__Task requirements__.
Return only the lines from the top of the material through the line marked by "bg.inputs['Color'].default_value = (0.86, 0.95, 1.0, 1);", unaltered.

__Dataset extract__.

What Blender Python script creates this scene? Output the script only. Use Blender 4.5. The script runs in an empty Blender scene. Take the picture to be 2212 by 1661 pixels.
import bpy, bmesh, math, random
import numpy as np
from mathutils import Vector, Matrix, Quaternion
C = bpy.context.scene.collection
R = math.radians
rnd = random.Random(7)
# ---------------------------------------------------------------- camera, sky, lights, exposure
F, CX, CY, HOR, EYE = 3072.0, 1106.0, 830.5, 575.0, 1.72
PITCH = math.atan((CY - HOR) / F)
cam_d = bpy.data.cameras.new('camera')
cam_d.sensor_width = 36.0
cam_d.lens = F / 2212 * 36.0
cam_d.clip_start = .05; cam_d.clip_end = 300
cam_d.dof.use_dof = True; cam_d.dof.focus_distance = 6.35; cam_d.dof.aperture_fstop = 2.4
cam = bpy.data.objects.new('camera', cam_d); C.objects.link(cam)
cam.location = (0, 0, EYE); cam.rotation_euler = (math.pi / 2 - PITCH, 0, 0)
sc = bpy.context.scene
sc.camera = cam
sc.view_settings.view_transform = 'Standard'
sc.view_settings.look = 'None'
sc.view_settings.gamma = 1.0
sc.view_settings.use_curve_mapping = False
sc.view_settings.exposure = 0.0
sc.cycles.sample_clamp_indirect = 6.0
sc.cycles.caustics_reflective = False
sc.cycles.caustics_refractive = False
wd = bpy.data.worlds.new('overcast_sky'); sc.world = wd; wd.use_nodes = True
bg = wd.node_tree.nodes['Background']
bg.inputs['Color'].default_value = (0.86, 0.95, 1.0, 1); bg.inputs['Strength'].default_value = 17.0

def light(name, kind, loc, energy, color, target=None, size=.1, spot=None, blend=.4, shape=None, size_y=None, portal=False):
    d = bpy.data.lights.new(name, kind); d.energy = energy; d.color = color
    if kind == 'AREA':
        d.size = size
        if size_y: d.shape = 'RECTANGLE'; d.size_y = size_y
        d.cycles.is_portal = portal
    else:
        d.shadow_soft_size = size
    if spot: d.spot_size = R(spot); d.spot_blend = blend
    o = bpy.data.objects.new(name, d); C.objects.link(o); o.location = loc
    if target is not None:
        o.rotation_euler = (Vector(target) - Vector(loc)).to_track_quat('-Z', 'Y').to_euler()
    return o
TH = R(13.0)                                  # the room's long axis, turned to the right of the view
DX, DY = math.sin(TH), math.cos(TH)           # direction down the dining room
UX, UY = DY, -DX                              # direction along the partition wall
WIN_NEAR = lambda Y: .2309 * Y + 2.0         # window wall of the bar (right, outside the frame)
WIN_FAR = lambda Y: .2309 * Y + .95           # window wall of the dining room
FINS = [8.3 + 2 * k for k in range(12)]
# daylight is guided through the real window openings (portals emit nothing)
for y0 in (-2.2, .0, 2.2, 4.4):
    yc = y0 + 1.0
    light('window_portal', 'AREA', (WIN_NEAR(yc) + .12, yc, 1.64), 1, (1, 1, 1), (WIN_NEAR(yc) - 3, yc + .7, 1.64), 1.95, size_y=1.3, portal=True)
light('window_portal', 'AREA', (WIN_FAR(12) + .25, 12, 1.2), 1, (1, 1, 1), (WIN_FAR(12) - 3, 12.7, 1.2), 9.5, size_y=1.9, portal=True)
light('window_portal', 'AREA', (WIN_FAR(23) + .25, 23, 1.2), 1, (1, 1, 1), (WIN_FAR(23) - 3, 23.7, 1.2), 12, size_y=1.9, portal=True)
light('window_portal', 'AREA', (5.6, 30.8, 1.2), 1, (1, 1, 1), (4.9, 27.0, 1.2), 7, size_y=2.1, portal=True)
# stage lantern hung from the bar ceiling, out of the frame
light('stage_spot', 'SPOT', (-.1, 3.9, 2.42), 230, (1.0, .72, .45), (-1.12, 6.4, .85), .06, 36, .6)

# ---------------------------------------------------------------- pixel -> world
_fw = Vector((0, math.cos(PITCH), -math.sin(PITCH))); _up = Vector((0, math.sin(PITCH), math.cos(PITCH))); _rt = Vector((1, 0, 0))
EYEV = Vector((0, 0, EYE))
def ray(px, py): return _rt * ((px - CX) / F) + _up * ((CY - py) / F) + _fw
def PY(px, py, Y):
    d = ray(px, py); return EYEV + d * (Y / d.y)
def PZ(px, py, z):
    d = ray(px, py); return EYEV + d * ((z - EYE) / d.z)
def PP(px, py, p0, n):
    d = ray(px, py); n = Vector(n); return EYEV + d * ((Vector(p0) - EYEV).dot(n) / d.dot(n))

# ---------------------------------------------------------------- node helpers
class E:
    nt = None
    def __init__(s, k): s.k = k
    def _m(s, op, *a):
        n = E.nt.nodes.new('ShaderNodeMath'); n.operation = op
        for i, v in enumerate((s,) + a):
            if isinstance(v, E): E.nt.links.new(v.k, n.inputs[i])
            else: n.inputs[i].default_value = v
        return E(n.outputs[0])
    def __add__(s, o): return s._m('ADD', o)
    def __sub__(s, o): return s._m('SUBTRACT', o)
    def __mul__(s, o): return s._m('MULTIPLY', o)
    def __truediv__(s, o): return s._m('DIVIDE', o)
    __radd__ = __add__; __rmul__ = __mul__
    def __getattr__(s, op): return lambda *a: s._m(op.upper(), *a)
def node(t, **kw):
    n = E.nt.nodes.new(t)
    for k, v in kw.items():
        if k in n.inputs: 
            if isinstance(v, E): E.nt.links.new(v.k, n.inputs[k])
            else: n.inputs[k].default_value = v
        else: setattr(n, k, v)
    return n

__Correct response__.
What Blender Python script creates this scene? Output the script only. Use Blender 4.5. The script runs in an empty Blender scene. Take the picture to be 2212 by 1661 pixels.
import bpy, bmesh, math, random
import numpy as np
from mathutils import Vector, Matrix, Quaternion
C = bpy.context.scene.collection
R = math.radians
rnd = random.Random(7)
# ---------------------------------------------------------------- camera, sky, lights, exposure
F, CX, CY, HOR, EYE = 3072.0, 1106.0, 830.5, 575.0, 1.72
PITCH = math.atan((CY - HOR) / F)
cam_d = bpy.data.cameras.new('camera')
cam_d.sensor_width = 36.0
cam_d.lens = F / 2212 * 36.0
cam_d.clip_start = .05; cam_d.clip_end = 300
cam_d.dof.use_dof = True; cam_d.dof.focus_distance = 6.35; cam_d.dof.aperture_fstop = 2.4
cam = bpy.data.objects.new('camera', cam_d); C.objects.link(cam)
cam.location = (0, 0, EYE); cam.rotation_euler = (math.pi / 2 - PITCH, 0, 0)
sc = bpy.context.scene
sc.camera = cam
sc.view_settings.view_transform = 'Standard'
sc.view_settings.look = 'None'
sc.view_settings.gamma = 1.0
sc.view_settings.use_curve_mapping = False
sc.view_settings.exposure = 0.0
sc.cycles.sample_clamp_indirect = 6.0
sc.cycles.caustics_reflective = False
sc.cycles.caustics_refractive = False
wd = bpy.data.worlds.new('overcast_sky'); sc.world = wd; wd.use_nodes = True
bg = wd.node_tree.nodes['Background']
bg.inputs['Color'].default_value = (0.86, 0.95, 1.0, 1); bg.inputs['Strength'].default_value = 17.0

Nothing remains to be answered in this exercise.